Series consists of correspondence to and from Art Price relating to his professional career and to his personal life.
Included is correspondence from friends serving in the Canadian forces during the Second World War, including letters from Italy 1944-1945; correspondence with the National Film Board 1942-1946, 1953, 1956; with the Hudson's Bay Company, Canadian National Exhibition, Jasper Park Lodge, Canadian Government Exhibition Commission, McGlasham Silverware Ltd., Artlenders, Canadian Handicrafts Guild, and other clients and associates during the 1950s.
Also included is correspondence dating from the 1950s and 1960s with the Royal Ontario Museum, National Museum of Man, University of British Columbia, National Gallery of Canada, Royal Canadian Academy of Arts, Canadian Pacific Railways, Canadian Association for Adult Education, Canada Foundation, Musée des Beaux-Arts, and Sampson-Matthews Ltd. (Toronto). The later correspondence includes extensive correspondence with the National Capital Commission and the Department of Public Works, as well as letters relating to Price's travels in China and Japan.
Included as well is extensive correspondence relating to foundries and metal casting in Canada, including correspondence with Beach Foundry (Ottawa), Foundry Services Canada Ltd. (Guelph), Canadian Foundry Supplies and Equipment Ltd. (Montreal), Designed Precision Castings Ltd. (Brampton), Industrial Fine Castings Ltd. (Toronto), and others.
Other correspondents found in the correspondence are: Julian Roffman, Ross McLean, Mungo Martin, William Toye, Janet Baldwin, Robert Ayre, Ralph Foster, Tanya Moiseiwitsch, Kay Ambrose, Victor Tolgesy, Andrée Paradis, Boris Laskin, Eric Arthur, Arthur Lismer, Grant Munro, Charles Comfort, Lawrence Hyde, Ross McLean, Lotta Hitschmanova, Edmund Carpenter, and other Canadian artists, filmmakers, designers, writers and collectors.
There is extensive correspondence with Marius Barbeau throughout the files, including handwritten letters from him and copies of his correspondence relating to the study and preservation of Pacific Coast Indian artifacts and culture and to the publication of his books. Additional material includes letters from Barbeau and his wife Marie to their daughter Delila and a small amount of correspondence addressed to the Barbeaus, 1930-1965, including a note from the artist Kay Pepper.

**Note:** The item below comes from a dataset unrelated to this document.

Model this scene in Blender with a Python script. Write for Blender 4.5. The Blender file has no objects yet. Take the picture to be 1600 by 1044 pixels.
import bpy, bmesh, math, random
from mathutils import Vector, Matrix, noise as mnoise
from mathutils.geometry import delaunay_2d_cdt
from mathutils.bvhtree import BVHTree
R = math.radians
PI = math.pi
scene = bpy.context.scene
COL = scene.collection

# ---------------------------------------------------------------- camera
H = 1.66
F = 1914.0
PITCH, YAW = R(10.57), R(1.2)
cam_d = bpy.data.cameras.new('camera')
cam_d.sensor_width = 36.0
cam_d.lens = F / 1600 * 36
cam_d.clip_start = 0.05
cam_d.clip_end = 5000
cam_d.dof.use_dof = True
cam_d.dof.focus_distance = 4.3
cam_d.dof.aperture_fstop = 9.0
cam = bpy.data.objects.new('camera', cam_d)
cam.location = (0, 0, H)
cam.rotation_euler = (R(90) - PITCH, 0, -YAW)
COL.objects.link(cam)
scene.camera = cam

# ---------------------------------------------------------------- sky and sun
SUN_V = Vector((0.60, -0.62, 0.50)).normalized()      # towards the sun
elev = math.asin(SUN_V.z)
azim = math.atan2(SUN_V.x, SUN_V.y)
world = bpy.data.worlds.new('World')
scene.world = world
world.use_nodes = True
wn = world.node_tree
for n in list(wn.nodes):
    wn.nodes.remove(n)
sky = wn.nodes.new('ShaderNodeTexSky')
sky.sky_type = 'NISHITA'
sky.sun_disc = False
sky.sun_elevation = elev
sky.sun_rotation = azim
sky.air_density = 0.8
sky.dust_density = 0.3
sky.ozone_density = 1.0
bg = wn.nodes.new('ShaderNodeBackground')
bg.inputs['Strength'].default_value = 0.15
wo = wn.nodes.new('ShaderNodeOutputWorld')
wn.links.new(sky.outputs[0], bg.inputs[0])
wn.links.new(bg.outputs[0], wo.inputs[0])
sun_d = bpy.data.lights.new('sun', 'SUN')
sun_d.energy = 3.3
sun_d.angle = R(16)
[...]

Other material includes letters between Art and Delila Price, postcards from them to their children, and other family correspondence. The letters from Art Price to Delila Price document his work for the Canadian National Exhibition, the Volkoff Ballet, National Film Board, Marius Barbeau, Cape Dorset Co-op, and other projects, as well as their personal and family life.